За легендарный бой у Пабьянице 21 ноября 1914 года к награждению орденом Святого Георгия IV-й степени был представлен командир 1-й автомобильной роты полковник А.Н. Добржанский, который «действиями своей части в критический момент боя отбросил шедшего в обход левого фланга 19-го армейского корпуса противника в значительных силах, чем дал возможность названному корпусу удержать свои позиции». Тем не менее награждение по неизвестной причине затянулось. За бои под Пултуском 7—10 июля 1915 года Добржанский был вновь приставлен к ордену Святого Георгия IV-й степени, но вместо него получил Георгиевское оружие. Вскоре за уничтожение опорного пункта германцев у деревни Бромерж полковника Добржанского приставили к чину генерал-майора, но заменили повышение мечами и бантами к уже имевшемуся у него ордену Святого Владимира IV-й степени. Были и другие замены. Орден и долгожданный чин генерал-майора он получит только в 1917 году уже после отречения императора.

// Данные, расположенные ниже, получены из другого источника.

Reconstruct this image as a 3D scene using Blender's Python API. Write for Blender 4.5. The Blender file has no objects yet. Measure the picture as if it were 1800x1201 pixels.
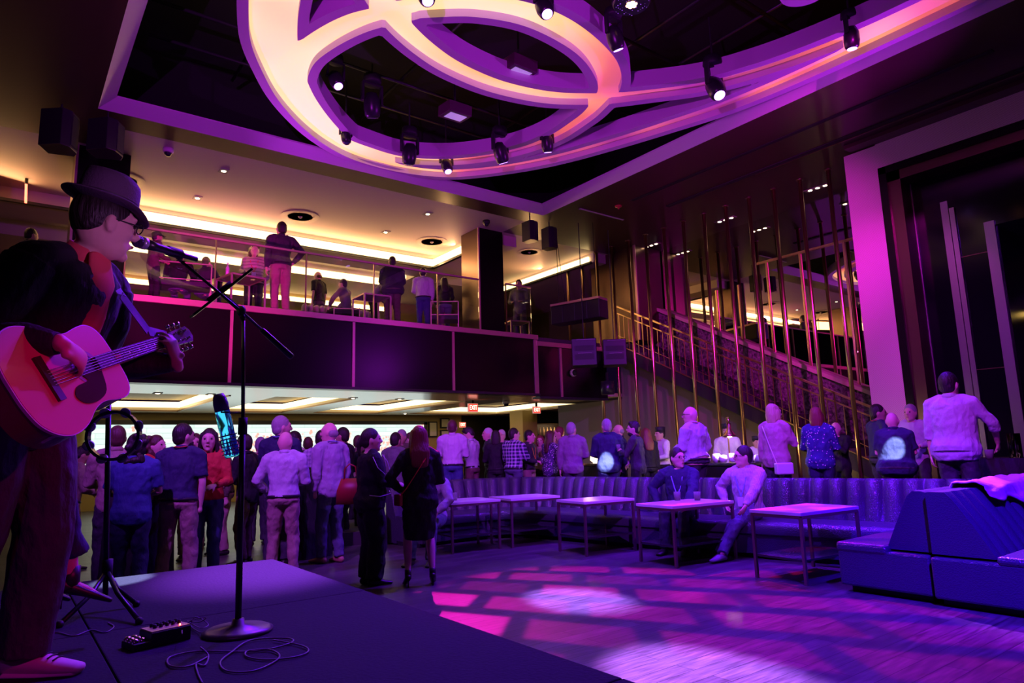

Элен Де Труа   24.10.2025 22:28     Заявить о нарушении
Александр Николаевич Добржанский удостоен ордена Святого Георгия 4-й степени

"За то, что, будучи командиром 1-й автомобильной пулеметной роты, 20 ноября 1914 года, узнав от командира 2-го взвода названной роты штабс-капитана Шулькевича о прорыве нашего фронта на фланге 19-го армейского корпуса, приказал об этом донести командиру названного корпуса, а сам лично донес в штаб 2-й армии и, получив разрешение на свою просьбу собрать к Пабиянице взводы своей роты, находившейся в подчинении вр. командовавшего 2-й армией Генерала Алиева, разбросанные по расходившимся от Лодзи дорогам, выехал обратно в Пабиянице, произвёл разведку дорог на открытом автомобиле под огнём неприятеля, дабы убедиться, что дороги не перекопаны и для того, чтобы выбрать места для засад для взводов бронированных автомобилей. Ночью направил взводы в выбранные места. Следствием таких распоряжений было то, что, когда перед рассветом 21 ноября немцы начали обход левого фланга 19-го армейского корпуса, то три колонны их в промежутке у деревни Кралев натолкнулись на взвод автомобилей штабс-капитана Гурдова, который врезался в них и огнём пулемета рассеял и отбросил. Когда отброшенные немцы повернули назад, то попали под огонь второй засады (2-го взвода) и, понеся громадные потери, совершенно бежали. Таким образом, действиями своей части полковник Добржанский в критический момент боя отбросил шедшего в обход левого фланга 19-го армейского корпуса противника в значительных силах, чем дал возможность названному корпусу удержать свои позиции".